Review: Identity Thief

Best of enemies. This anti-buddy flick is a confounding muddle of insults, violence and pratfalls

click to enlarge Cutline: Even hardworking leads like Jason Bateman and Melissa McCarthy can’t make Identity Thief work.
Cutline: Even hardworking leads like Jason Bateman and Melissa McCarthy can’t make Identity Thief work.

Identity ThiefC

Prim and haughty vs. brash and bawdy: This is an immortal comedy pairing as indelible and comforting as PB & J or mac ’n’ cheese, a simple duality employed by teams from Abbot and Costello to Belushi and Aykroyd. The latest spin on the familiar concept pairs deadpan master Jason Bateman and fireball scene-stealer Melissa McCarthy, teamed up as rivals stuck together in a road trip and reluctant buddy action romp that is intended to remind you of Midnight Run or 48 Hours, which it does — it reminds you of how much better those classics were than this confounding muddle.

The plot involves a buzzword ripped from the headlines, then filtered through screenwriting software and copious studio notes, until it bears precious little resemblance to reality. Bateman plays a decent but perennially cautious Denver family man with the fairly unusual name of Sandy Bigelow Patterson. Can’t be too many of those running around can there? Turns out that, yes, there is, and this other Sandy is busy running around Florida racking up massive credit card debit buying a mountain of household goods and clothing, and booking spa days. Making matters worse, Sandy has left his pompous, Ayn Rand-loving boss (Jon Favreau) to become lead accountant at a startup finance firm, which now deems our man an image risk to their fledgling company. The cops are predictability unhelpful, but Sandy is given a week to track down and haul the crook back to Denver in order to clear his good name.

When he does find the culprit, her “real” name is Diana (Melissa McCarthy) and she’s a venomous little ball of lies, deception and unchecked hostility, with competing addictions to fried foods and to the mall cosmetics counter. She is by all definitions a loathsome, reprehensible little tick in vaguely human form, and when she’s not busy cheating and stealing, she’s turning on the fake waterworks in bathetic displays of awfulness. You wouldn’t want to spend 90 seconds in the company of this creature, let alone 90 minutes. Things are not improved by the presence of both a bounty hunter (Robert Patrick) and a flavorless pair of mob hit men, all looking to make Diana accountable for her reckless way. Few things kill comedy like serious injuries, yet folks here are continually being bashed over the head, punched in the throat or shot in the face. By the time a snake crawls up Bateman’s pants and bites him on the neck, the air has long escaped the balloon. 
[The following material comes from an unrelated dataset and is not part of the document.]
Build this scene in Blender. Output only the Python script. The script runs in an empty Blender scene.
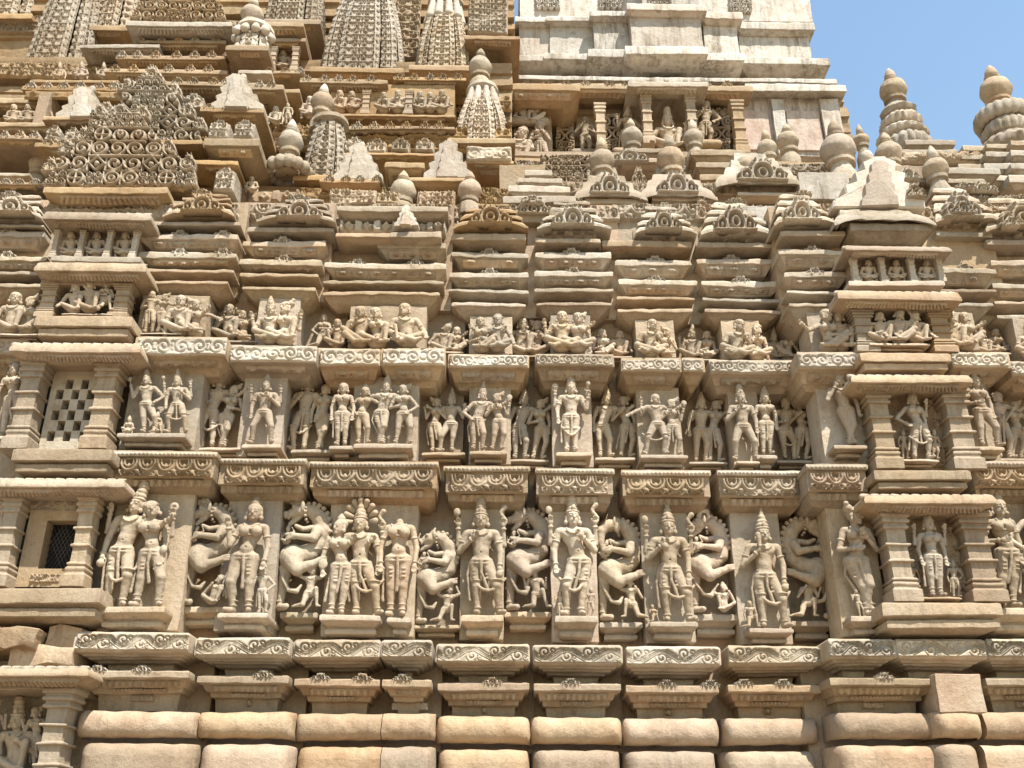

Director Seth Gordon handled the cringe humor somewhat more effectively in Horrible Bosses, but the mix of violent stunts, mean-spirited insults and heart-tugging emotionalism fails to gel.

There are just enough laughs sprinkled around that it is hard to blame the hardworking leads for the movie’s dire, mirthless stretches. Bateman does what he always does; no actor has been as committed to a comedic persona since Jack Benny, and he plays almost exactly the same, droll, constantly aggravated character he worked to such great effect on Arrested Development. And if you stuck around through the outtake reel on This is 40, then you know that McCarthy is a gifted improviser, capable of stretching tangents into hilarious sidetracks. Shame, then, that too often she forced into pratfalls, belly flops, tumbling and more pratfalls. Here, McCarthy is like the female Kevin James, and her voluminous frame is bounced around more than a beach ball in the cheap seats at a Tiger, and game she takes more abuse than an NFL replacement ref. Of course in the extended scene where she has rough, violent, furniture-smashing sex with Eric Stonestreet (Modern Family), it’s the audience that feels abused.